Both opposition parties, the Liberals and the left-of-center New Democratic Party (NDP), have promised to tear up the trade deal should they defeat Mr. Mulroney's Progressive Conservative government.

If the Conservatives win - and the polls indicate this is possible - Mulroney will quickly bring Parliament into session and ask it to pass the free-trade bill in time for the pact to take effect, as scheduled, at the start of the new year.

The Tory government took office four years ago after it won a sweeping majority in the House of Commons.

Liberal leader John Turner surprised both supporters and opponents of free trade in July by asking the Liberal majority in the Senate to stall the free-trade deal until an election is called. He says free trade is so vital an issue it should, in effect, be approved by the voters through an election.

The House of Commons passed the trade legislation Aug. 31 and sent it on to the Senate. Last Thursday, the Senate gave the second of three readings of the bill, with Liberal senators abstaining to make this possible. But the Liberal majority then sent the bill to the Senate foreign affairs committee for detailed study, including hearings across the country.

Lowell Murray, the government leader in the Senate, said: ``... this is a stall, a delaying action.''

The Conservatives are expected to attack the Liberals during the election for using the non-elected Senate to block the current free trade legislation.

Mr. Turner charges that the free trade deal will make Canada a US ``colony.''

Turner says the Liberals would instead seek trade liberalization through bargaining now taking place under the auspices of the General Agreement on Tariffs and Trade (GATT) and through agreements with the US on specific business sectors.

The Conservatives deny any loss of Canadian sovereignty under the deal. Besides, they point out, the pact can be abrogated with six months' notice.

As to trade bargaining over business sectors, they say that a previous Liberal government under Prime Minister Pierre Trudeau unsuccessfully tried this approach with the US. Any sectoral deal would require approval of other GATT members. Such approval is unlikely.

A poll released by the government this month shows that 51 percent of Canadians favor the pact, while 43 percent of them oppose it.

The latest political poll, taken late in August and earlier this month, found 37 percent of decided voters support the Conservatives, 33 percent the Liberals, and 25 percent the NDP. Another 5 percent favor other parties, according to the poll by the Toronto Globe and Mail and Environics Research Group Ltd.

With the three-way split of the parties, the Tories can win a majority of the Commons seats with only a few more percentage points of support from the voters.

With voter approval of the Conservative government increasing, the opposition parties are keen to have an election soon.

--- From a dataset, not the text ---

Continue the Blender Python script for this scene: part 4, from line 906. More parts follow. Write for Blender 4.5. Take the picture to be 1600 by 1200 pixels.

``I wish it were tomorrow,'' says Senator Alasdair Graham, co-chairman of the opposition Liberal election campaign committee. ``We are set.''

``We were all geared up last week,'' notes an official at the NDP's headquarters.``But it hasn't happened yet.''

One politician guesses an election will be announced Thursday after the House passes child-care legislation that, the Conservatives hope, will win it women's votes.

Another politician picks Sept. 30, the day after Mr. Mulroney returns from addressing the United Nations General Assembly.